VW Tiguan

Strong image and all-round appeal make 4WD a real contender

The Volkswagen Tiguan is set to be the X1’s fiercest rival – and it’s easy to see why. Both models aim to mix car-like agility with rugged SUV styling and a premium image.

The VW certainly has the credentials to claim victory here. In a recent test of eco-friendly off-roaders the Tiguan saw off some very capable competitors to take the spoils. And it has price on its side. At £22,745, our four-wheel-drive SE test car undercuts the rear-driven BMW by £1,460. So, can the VW notch up a second victory?

On first impressions, it has its work cut out. Compared with the low-slung BMW and rakish Kuga, the upright Tiguan lacks visual clout. On the other hand, the tall ride height and chunky black cladding won’t upset buyers wanting a traditional SUV.

Its restrained lines and neat chrome detailing help to create an image of understated class. It’s a similar story inside, where you’ll find a versatile and well built cabin. The dashboard is lifted straight out of the Golf Plus, so you get a logical layout, solid construction and a range of top-drawer materials.

Better still, the high-set seating position provides the driver with a commanding view of the road.

It’s clear the VW’s interior has been designed with family motorists in mind, because it’s easily the most versatile of our trio. You’ll find plenty of storage, including under-seat trays and four large door bins.

The 60/40 sliding rear seats allow you to maximise legroom or luggage space. Even with the chairs pushed right back, the boot features a healthy 470-litre capacity – that’s a significant 110 litres more than the Kuga offers.

While the Tiguan looks like a tough off-roader, it drives more like a family hatchback. Direct steering, four-wheel-drive traction and good body control combine to deliver surprising agility.

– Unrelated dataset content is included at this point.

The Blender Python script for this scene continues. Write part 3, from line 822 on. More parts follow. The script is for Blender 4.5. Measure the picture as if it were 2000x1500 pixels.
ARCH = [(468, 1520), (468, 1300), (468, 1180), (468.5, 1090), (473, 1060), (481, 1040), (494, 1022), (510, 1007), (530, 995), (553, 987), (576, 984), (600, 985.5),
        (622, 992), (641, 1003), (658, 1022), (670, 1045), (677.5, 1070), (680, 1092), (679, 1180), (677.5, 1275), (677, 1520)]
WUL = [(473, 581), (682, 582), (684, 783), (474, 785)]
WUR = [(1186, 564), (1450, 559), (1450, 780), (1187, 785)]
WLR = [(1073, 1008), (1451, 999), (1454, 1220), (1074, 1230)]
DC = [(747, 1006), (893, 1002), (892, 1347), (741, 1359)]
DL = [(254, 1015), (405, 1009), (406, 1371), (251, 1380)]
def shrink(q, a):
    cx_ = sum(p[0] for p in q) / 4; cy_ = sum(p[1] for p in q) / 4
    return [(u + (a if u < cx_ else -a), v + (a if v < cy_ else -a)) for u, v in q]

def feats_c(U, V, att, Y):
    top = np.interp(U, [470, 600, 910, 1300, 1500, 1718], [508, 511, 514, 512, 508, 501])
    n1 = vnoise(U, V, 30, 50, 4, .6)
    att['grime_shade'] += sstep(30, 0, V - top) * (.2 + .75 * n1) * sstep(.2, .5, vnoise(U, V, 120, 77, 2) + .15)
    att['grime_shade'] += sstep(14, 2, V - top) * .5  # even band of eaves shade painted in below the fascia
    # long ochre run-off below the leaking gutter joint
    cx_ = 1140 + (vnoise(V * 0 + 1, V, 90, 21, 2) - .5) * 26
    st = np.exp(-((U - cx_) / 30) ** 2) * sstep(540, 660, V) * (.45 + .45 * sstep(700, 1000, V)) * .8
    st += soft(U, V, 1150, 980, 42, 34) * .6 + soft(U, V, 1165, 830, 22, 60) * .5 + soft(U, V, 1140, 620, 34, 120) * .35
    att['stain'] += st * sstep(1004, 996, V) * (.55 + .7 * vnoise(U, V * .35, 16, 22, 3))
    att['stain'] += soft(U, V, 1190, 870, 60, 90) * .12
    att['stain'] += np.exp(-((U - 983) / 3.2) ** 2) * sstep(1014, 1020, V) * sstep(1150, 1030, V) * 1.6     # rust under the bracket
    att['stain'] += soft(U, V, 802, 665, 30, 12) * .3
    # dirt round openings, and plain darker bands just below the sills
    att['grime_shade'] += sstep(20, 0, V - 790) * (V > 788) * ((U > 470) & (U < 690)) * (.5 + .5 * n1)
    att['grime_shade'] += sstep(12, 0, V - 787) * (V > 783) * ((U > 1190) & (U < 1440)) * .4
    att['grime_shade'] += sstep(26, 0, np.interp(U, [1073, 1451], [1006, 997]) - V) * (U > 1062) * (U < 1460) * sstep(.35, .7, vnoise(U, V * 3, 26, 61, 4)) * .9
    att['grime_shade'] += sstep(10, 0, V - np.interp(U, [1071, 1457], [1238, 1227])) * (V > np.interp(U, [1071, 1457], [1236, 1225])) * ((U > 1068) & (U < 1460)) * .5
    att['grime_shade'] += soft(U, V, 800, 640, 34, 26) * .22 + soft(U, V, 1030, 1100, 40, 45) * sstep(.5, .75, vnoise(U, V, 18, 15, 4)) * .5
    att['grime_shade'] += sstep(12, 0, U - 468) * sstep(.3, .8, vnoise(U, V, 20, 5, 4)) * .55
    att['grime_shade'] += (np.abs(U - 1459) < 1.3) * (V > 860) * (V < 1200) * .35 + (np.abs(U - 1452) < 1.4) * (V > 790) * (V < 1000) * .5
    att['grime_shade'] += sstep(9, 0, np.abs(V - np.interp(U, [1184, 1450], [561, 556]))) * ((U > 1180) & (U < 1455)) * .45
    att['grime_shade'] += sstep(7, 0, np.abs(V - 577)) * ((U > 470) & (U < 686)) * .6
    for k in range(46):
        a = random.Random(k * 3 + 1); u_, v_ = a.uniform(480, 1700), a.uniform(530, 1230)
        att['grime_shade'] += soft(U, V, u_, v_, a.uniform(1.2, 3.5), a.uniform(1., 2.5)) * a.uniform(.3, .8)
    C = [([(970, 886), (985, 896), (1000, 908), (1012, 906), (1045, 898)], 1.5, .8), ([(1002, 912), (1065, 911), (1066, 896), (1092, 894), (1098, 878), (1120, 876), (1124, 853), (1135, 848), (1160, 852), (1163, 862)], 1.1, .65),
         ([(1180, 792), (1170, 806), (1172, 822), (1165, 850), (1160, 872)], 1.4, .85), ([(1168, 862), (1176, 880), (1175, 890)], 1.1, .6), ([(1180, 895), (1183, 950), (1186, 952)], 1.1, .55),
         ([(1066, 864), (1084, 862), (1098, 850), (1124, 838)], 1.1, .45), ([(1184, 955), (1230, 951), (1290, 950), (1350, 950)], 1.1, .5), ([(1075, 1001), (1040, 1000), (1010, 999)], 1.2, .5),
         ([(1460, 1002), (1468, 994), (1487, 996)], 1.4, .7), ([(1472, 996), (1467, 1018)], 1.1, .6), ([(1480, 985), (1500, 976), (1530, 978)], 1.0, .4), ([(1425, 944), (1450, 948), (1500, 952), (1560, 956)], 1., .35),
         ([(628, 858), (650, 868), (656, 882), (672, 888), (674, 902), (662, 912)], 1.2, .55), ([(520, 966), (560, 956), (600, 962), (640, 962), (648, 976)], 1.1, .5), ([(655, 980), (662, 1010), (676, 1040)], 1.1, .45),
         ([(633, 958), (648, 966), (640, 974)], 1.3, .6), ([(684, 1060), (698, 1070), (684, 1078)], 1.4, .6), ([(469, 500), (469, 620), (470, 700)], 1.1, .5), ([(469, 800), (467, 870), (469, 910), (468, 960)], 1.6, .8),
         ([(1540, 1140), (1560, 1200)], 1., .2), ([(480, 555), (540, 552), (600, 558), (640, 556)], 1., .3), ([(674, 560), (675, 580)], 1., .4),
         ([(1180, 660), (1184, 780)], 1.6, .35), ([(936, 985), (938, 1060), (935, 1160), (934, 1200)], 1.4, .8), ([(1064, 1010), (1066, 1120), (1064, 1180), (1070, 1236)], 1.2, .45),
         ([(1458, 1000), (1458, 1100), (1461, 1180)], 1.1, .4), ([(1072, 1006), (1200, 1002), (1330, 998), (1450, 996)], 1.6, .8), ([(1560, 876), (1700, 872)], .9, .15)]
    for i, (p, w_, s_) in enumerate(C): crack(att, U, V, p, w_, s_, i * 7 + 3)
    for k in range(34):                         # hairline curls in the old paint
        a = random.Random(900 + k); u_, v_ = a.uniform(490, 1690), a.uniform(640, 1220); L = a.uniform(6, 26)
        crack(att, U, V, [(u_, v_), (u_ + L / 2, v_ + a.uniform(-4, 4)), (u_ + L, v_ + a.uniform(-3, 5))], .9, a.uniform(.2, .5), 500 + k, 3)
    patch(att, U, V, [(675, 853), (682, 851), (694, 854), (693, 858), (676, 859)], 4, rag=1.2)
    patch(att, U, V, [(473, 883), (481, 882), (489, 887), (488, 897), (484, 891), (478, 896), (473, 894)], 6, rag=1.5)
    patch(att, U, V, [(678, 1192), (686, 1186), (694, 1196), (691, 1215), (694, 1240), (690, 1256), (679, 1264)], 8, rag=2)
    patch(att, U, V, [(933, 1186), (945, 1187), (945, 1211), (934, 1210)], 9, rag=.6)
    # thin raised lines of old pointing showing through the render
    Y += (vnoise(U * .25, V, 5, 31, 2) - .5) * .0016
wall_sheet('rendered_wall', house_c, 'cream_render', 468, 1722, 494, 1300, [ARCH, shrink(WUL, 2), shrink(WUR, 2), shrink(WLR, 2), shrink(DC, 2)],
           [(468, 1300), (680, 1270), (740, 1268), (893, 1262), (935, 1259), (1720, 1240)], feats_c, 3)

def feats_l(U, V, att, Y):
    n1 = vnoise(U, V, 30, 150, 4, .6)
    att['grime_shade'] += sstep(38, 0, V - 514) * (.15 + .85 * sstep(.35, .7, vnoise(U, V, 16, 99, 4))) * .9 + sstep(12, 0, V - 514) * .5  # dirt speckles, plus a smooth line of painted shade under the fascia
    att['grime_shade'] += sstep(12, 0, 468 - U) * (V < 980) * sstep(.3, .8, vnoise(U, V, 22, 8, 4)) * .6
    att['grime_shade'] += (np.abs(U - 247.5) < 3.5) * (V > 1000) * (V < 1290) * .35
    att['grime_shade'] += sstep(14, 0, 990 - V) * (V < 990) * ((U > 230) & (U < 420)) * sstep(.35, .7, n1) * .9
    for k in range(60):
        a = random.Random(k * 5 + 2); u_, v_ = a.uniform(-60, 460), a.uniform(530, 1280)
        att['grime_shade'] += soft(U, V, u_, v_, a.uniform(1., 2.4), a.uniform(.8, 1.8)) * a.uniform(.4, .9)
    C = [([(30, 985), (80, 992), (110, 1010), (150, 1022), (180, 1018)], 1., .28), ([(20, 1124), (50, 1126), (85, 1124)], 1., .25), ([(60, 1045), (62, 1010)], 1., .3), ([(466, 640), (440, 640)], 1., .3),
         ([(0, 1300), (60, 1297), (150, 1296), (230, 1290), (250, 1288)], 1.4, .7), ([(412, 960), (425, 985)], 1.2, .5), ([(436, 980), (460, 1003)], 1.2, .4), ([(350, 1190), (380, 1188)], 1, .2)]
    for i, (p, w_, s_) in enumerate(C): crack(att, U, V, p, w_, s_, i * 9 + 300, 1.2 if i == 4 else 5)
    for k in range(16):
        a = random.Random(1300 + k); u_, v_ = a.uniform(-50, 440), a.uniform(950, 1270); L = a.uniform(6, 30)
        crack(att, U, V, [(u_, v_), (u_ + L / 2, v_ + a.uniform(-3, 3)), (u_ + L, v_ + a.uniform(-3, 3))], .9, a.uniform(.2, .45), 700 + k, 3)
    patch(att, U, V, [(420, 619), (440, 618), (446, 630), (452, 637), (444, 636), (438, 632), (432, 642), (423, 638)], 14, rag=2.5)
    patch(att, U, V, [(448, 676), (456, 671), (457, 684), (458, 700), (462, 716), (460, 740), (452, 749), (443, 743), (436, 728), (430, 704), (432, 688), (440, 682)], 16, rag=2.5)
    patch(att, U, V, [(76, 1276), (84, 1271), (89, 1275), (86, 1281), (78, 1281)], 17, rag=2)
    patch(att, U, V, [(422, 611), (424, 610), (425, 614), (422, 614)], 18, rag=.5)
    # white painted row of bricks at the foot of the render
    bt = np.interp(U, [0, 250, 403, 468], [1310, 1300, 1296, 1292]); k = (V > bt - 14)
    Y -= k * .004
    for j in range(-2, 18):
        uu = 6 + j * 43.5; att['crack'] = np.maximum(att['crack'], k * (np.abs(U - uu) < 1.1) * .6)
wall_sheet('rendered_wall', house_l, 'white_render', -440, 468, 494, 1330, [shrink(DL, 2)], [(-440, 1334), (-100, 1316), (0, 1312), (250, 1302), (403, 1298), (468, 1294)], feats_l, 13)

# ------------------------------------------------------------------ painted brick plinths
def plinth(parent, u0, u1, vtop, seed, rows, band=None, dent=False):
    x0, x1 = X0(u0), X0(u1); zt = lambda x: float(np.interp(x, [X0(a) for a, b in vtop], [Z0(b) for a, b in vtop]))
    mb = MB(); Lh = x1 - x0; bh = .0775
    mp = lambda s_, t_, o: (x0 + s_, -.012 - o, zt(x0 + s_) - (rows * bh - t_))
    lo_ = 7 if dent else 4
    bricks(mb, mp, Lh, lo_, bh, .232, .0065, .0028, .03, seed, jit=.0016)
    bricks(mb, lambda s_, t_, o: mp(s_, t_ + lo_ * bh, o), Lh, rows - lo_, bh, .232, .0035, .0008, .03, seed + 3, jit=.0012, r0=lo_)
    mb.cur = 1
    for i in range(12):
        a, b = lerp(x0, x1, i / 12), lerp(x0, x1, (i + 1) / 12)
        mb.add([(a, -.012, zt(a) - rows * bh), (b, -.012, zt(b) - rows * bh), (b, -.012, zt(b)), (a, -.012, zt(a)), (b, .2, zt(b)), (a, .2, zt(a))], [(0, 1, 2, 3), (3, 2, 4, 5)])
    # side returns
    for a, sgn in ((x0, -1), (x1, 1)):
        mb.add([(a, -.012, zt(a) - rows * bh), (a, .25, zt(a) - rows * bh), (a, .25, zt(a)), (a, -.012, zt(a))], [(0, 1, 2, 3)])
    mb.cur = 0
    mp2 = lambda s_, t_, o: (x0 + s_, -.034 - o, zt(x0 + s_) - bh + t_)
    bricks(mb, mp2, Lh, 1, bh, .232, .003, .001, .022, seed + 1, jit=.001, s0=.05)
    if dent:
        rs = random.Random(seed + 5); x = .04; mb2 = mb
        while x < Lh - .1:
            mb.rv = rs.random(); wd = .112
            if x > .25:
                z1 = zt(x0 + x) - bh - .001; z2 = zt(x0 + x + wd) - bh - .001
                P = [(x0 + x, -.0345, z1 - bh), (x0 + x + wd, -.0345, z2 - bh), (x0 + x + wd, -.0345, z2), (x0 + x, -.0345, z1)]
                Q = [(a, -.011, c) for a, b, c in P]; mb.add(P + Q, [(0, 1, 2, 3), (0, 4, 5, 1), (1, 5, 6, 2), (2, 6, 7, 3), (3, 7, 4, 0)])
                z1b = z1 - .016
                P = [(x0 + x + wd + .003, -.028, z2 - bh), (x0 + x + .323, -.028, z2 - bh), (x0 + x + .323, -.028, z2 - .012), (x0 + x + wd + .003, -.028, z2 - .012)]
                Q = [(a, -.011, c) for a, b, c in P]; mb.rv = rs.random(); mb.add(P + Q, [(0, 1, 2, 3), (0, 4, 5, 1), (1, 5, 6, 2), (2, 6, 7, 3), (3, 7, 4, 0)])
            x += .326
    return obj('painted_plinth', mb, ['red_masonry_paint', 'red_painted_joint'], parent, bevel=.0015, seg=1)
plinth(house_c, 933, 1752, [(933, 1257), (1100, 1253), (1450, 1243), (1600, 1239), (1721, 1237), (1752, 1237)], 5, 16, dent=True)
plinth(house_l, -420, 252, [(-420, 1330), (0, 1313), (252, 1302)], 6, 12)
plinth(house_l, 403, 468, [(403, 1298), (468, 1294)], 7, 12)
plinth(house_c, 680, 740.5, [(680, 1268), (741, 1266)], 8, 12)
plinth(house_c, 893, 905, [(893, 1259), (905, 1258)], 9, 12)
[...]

And although the ride is firm, it copes with bumps better than the stiffly sprung BMW. However, it can’t match the X1 for driving involvement, and the Ford provides sharper responses.

The Tiguan falls further behind against the clock. Its gruff 138bhp 2.0-litre TDI engine hauls the car from 0-60mph in 11.2 seconds – a full 2.4 seconds slower than the 2.0-litre BMW. On the road, the differences are more difficult to detect, although the VW’s sudden power delivery does take a little getting used to.

When it won our green off-roader test, the VW saw off larger 4WD rivals. But here, it’s the only all-wheel-drive model, so its 167g/km CO2 output isn’t as competitive.

If you go for the cheaper front-driven model, that figure drops to 155g/km.

Beautifully built, with a versatile cabin and attractive price, the Tiguan is a desirable choice. It lacks the sporty looks of the Kuga and the involving handling of the X1, but you can understand why BMW bosses regard this as the closest direct competitor for their new car.

Details

Chart position: 2WHY: A strong image and versatile cabin make the 4x4 VW a fine choice for families.